Family Bank’s performance has continued on an upward trajectory registering a Sh187.8 million net profits in the nine months ending September 30, 2018. This has been largely driven by a drive in digital banking that has seen growth in credit uptake through the revamped PesaPap as well as continued improved operation efficiency that has resulted in cost containment for the bank.
The Bank’s profit position for the nine months ended September is a remarkable turnaround from the same period last year when it registered a loss of Sh743.1 million.
Net loans and advances to customers grew by Sh190.8 million to close at Sh44.6 billion while net interest income grew by 5.5% to Sh3.1 billion compared to Sh2.9 billion in the same period under review in 2017. Interest from government securities also grew by 8.1% to close at Sh567.9 million. The Bank maintained a strong liquidity position closing the period at 33.4%.
Customer deposits marginally decreased by 0.5% and stood at Sh47.9 billion as at September 2018.
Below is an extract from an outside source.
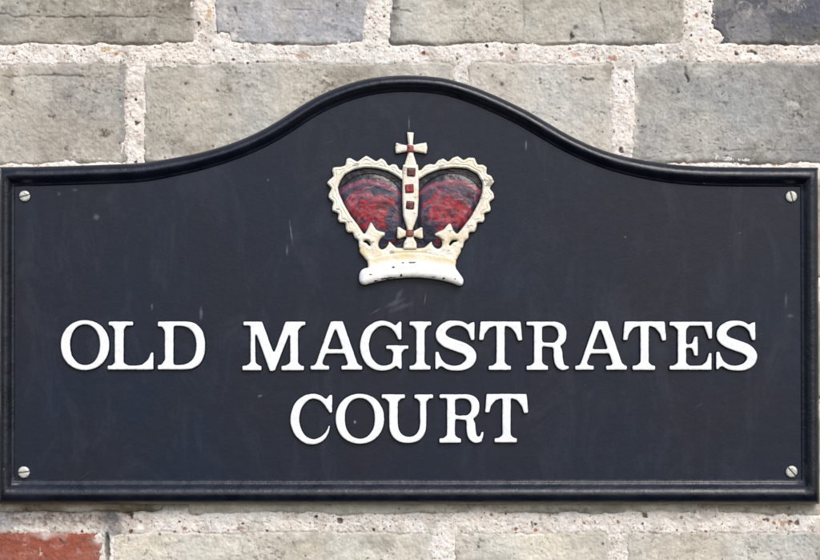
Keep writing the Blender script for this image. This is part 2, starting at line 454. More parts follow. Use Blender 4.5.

Family Bank’s aggressive cost containment efforts resulted in a decrease in the total operating expenses by 15.4% closing the period at Sh4.7 billion. Staff costs significantly reduced by 19.3% to Sh1.3 billion compared to Sh1.6 billion recorded in September 2017.
“We continue to refine our business model to drive cost management, lean processes and product optimization to provide value to our customers and to our shareholders. As witnessed in our financial results this year, the strategy continues to improve our bottomline having consistently posted profit this year,” said Family Bank acting managing director and chief financial officer Charles Njuguna.
Customer deposits marginally decreased by 0.5% and stood at Sh47.9 billion as at September 2018. However, gross non-performing loans and advances decreased by Sh6.5 million as at September 2018 compared to same period under review in 2017. The Group cut the loan loss provision by 21.4% to Sh1.7 billion.